Extracted data:

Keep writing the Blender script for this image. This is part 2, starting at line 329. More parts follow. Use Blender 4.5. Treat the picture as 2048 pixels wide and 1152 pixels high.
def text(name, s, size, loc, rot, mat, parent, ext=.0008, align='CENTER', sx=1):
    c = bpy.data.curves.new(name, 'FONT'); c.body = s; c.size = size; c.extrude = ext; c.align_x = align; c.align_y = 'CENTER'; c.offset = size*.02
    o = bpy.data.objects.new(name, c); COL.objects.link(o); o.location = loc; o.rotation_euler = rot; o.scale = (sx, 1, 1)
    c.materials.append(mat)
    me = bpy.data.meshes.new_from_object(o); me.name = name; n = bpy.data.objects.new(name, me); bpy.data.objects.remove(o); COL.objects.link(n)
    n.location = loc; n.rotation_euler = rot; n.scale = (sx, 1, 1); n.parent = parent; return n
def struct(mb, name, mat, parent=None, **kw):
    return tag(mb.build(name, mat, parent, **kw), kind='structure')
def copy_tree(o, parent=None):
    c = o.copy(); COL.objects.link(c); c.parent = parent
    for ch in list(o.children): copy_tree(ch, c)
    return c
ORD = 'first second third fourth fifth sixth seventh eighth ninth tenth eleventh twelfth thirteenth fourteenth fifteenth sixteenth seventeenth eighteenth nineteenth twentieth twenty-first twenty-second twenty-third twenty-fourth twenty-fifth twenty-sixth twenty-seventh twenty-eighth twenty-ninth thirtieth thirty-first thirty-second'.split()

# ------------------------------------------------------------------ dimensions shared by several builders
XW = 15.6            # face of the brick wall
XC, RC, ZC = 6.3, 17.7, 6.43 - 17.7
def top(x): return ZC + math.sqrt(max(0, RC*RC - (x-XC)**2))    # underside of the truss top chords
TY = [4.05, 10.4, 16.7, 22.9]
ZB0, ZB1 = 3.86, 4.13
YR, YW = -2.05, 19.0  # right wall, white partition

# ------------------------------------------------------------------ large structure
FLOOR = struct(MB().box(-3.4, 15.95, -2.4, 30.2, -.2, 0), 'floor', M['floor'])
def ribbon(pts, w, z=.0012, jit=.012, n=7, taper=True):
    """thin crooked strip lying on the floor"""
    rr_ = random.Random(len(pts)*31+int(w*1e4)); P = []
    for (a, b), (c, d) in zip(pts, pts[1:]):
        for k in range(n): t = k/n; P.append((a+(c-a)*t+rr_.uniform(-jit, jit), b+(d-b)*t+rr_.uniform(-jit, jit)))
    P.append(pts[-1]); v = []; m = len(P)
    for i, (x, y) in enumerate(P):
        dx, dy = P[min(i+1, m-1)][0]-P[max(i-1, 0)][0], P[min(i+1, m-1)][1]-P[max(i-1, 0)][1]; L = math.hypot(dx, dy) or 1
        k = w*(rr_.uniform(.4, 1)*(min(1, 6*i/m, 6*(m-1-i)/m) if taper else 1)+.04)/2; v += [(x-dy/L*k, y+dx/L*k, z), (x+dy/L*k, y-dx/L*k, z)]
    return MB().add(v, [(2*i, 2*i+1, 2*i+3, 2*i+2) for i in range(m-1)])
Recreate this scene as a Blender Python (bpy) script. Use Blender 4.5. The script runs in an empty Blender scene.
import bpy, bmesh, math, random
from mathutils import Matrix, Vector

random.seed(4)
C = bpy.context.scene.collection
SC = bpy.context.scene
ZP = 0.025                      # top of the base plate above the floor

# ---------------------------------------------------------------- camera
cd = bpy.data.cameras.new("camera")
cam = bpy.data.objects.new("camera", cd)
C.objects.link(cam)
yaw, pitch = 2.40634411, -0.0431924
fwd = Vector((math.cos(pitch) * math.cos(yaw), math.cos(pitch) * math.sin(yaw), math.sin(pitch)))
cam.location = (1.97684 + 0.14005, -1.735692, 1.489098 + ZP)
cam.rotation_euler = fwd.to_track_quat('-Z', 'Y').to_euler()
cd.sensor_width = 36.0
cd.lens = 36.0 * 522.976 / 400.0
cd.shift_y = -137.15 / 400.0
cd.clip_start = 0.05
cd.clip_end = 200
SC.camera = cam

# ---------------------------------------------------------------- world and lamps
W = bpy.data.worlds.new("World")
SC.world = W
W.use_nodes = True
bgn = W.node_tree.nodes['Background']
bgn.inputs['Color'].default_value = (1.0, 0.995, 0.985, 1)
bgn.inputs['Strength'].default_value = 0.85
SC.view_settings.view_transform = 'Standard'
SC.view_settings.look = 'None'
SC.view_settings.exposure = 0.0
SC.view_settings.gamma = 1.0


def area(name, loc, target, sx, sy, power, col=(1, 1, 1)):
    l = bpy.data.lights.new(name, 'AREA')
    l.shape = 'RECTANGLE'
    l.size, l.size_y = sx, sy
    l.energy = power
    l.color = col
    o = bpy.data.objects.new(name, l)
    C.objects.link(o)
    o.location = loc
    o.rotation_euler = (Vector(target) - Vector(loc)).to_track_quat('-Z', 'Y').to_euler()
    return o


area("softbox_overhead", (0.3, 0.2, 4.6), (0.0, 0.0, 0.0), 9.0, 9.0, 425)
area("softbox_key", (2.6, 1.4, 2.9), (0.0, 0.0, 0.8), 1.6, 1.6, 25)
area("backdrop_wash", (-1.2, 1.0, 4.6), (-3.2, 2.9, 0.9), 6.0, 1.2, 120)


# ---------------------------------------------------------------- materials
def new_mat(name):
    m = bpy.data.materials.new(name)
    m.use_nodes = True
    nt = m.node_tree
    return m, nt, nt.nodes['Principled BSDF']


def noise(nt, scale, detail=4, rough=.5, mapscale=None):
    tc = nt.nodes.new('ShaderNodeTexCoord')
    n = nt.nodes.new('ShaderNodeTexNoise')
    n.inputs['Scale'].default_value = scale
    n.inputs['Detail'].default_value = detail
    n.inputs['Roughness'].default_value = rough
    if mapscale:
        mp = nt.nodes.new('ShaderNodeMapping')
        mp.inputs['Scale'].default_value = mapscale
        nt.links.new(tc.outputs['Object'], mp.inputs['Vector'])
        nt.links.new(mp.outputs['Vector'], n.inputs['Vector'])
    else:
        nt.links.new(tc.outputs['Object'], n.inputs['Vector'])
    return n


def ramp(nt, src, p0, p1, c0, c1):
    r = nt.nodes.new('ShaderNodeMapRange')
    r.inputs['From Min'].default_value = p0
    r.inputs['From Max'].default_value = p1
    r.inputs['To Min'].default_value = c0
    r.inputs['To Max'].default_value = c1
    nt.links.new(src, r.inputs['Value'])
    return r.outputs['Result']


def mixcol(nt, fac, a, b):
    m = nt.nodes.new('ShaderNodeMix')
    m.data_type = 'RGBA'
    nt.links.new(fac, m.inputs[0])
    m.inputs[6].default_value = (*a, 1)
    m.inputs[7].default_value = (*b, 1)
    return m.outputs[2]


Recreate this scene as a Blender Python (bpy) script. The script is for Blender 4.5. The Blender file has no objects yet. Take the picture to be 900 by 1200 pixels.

Task to complete:
Everything from the line that contains "Recreate this scene as a Blender Python (bpy) script. Use" to the line that contains "SC.view_settings.gamma = 1.0" must be transcribed exactly, both end lines included.

Answer to the problem:
Recreate this scene as a Blender Python (bpy) script. Use Blender 4.5. The script runs in an empty Blender scene.
import bpy, bmesh, math, random
from mathutils import Matrix, Vector

random.seed(4)
C = bpy.context.scene.collection
SC = bpy.context.scene
ZP = 0.025                      # top of the base plate above the floor

# ---------------------------------------------------------------- camera
cd = bpy.data.cameras.new("camera")
cam = bpy.data.objects.new("camera", cd)
C.objects.link(cam)
yaw, pitch = 2.40634411, -0.0431924
fwd = Vector((math.cos(pitch) * math.cos(yaw), math.cos(pitch) * math.sin(yaw), math.sin(pitch)))
cam.location = (1.97684 + 0.14005, -1.735692, 1.489098 + ZP)
cam.rotation_euler = fwd.to_track_quat('-Z', 'Y').to_euler()
cd.sensor_width = 36.0
cd.lens = 36.0 * 522.976 / 400.0
cd.shift_y = -137.15 / 400.0
cd.clip_start = 0.05
cd.clip_end = 200
SC.camera = cam

# ---------------------------------------------------------------- world and lamps
W = bpy.data.worlds.new("World")
SC.world = W
W.use_nodes = True
bgn = W.node_tree.nodes['Background']
bgn.inputs['Color'].default_value = (1.0, 0.995, 0.985, 1)
bgn.inputs['Strength'].default_value = 0.85
SC.view_settings.view_transform = 'Standard'
SC.view_settings.look = 'None'
SC.view_settings.exposure = 0.0
SC.view_settings.gamma = 1.0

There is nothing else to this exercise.